We aligned the direction of West Street, a short 150 metres long ‘No Through Road’ (due to a 650 metre drop chasm cliff edge located about 100 metres down slope through thick bushland further west.
Using a Google Maps aerial photo, We orientate from what was Gary’s “light of the hill” obviously westward, since it was many metres down off the cliff at the end of West Street. [See our explanatory illustration below).

Subsequent field research conducted by the author confirms that the lights would be those of the Katoomba High School which is perched on a hill back from the escarpment cliff top on the other side of this chasm on the northern side of the Jamison Valley and which is lit up and back in 2013 would have been very distinguishable from this West Street junction with Sublime Point Road.

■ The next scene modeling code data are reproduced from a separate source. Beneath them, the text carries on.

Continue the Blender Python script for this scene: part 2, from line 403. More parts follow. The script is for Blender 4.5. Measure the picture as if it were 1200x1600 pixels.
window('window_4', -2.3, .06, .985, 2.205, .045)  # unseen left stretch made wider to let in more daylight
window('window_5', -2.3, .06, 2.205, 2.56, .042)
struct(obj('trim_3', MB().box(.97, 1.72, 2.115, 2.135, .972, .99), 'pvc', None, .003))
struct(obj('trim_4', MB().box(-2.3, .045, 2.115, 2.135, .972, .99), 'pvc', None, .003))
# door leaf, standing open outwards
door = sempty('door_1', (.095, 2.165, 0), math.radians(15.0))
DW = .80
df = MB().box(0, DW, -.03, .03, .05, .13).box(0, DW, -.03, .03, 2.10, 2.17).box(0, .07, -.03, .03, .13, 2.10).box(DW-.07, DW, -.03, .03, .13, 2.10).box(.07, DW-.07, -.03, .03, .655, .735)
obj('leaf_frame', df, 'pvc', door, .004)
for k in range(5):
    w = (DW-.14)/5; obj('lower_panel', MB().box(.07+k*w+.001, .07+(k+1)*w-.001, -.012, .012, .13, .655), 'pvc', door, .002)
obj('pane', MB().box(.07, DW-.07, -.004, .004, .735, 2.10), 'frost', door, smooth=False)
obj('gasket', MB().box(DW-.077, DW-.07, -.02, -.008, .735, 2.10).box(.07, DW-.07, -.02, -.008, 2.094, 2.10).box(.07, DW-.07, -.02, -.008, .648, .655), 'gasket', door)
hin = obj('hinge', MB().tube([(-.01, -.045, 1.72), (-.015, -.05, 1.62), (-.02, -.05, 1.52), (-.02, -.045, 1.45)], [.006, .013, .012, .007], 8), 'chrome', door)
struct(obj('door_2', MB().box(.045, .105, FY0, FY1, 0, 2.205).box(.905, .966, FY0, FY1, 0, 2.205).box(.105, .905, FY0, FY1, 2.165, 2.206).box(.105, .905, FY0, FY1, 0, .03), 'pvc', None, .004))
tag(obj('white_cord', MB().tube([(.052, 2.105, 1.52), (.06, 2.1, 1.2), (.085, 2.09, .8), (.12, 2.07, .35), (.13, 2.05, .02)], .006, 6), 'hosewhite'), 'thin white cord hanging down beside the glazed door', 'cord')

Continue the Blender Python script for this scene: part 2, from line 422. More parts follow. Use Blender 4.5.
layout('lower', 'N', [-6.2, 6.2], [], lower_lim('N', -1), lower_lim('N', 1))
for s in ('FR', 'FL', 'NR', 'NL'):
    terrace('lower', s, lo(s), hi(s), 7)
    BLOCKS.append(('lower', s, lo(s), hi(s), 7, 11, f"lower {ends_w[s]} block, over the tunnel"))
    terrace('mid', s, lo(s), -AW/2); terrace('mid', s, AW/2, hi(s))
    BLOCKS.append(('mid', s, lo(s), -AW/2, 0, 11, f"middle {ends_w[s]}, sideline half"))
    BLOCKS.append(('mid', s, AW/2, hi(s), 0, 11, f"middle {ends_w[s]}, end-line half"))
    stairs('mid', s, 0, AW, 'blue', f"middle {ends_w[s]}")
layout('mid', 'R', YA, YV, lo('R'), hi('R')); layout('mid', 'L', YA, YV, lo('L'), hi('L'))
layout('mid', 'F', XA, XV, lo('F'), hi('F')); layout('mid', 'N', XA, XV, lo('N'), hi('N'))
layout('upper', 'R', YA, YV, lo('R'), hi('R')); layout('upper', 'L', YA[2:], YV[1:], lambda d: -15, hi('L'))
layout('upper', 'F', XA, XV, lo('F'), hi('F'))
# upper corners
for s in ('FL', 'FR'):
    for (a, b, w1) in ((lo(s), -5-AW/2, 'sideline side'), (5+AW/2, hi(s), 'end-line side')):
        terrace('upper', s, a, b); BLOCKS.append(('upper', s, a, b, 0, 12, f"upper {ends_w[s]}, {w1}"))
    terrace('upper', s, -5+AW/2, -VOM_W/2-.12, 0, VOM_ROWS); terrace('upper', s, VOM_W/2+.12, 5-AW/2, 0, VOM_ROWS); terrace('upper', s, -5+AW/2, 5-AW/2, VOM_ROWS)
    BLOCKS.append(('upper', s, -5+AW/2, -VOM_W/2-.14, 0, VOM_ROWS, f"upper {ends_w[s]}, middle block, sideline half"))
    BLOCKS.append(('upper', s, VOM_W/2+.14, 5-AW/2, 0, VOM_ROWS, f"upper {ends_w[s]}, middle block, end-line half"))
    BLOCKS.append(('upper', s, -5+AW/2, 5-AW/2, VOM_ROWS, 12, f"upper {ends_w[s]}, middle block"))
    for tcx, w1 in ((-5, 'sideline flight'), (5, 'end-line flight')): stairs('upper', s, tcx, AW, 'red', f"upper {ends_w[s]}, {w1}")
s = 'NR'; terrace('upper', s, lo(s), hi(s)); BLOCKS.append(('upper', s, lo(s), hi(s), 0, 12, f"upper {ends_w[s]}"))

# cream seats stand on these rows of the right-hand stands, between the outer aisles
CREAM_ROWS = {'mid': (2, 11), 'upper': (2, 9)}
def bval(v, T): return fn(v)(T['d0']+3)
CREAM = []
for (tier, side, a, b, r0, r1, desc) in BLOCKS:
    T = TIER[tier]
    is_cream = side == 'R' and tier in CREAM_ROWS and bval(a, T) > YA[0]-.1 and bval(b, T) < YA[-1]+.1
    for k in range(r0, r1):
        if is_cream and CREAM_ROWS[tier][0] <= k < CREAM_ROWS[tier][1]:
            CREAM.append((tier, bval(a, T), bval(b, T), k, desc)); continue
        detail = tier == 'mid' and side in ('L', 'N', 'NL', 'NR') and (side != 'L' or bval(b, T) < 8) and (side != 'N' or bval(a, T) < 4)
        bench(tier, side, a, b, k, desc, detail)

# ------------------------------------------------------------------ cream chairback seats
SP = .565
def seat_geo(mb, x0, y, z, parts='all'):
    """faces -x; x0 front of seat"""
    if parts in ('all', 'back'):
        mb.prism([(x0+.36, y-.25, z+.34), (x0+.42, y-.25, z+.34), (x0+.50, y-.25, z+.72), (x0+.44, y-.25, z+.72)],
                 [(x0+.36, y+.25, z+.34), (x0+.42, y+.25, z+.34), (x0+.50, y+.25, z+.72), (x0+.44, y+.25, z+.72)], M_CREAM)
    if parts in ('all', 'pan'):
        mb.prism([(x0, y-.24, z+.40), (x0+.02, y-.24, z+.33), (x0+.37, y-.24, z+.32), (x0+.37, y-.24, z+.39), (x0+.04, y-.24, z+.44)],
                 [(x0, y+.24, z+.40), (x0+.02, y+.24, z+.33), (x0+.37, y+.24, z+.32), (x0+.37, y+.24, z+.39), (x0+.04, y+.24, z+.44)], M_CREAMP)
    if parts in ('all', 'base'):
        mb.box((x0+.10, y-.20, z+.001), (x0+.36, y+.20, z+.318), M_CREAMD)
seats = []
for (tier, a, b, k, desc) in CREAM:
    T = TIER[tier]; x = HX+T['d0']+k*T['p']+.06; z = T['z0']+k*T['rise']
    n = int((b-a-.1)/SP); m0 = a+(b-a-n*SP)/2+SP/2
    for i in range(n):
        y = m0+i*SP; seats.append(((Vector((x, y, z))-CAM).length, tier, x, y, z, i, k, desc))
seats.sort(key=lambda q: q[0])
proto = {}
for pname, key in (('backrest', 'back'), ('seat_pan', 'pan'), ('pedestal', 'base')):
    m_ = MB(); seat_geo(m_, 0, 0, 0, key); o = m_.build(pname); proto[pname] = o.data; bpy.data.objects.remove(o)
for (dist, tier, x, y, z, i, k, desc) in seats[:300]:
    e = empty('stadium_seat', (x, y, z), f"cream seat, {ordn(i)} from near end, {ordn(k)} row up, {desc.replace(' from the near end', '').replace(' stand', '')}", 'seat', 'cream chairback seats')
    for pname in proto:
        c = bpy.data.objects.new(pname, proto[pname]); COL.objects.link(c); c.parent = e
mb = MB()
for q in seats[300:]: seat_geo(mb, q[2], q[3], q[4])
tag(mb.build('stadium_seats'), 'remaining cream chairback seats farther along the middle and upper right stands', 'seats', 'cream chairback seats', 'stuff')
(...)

The bushland at the western end of West Street has long since grown, so blocking the view.
We can categorically confirm this was Gary’s “light on the hill”, since six weeks after his comment of this on his mobile phone, Gary’s body was discovered slumped in a gum tree about 50 metres down a cliff face immediately below the western end of West Street.
He was walking towards the distant light through thick bushland with no more mobile phone torch light in total blackness unbeknownst of the chasm in between.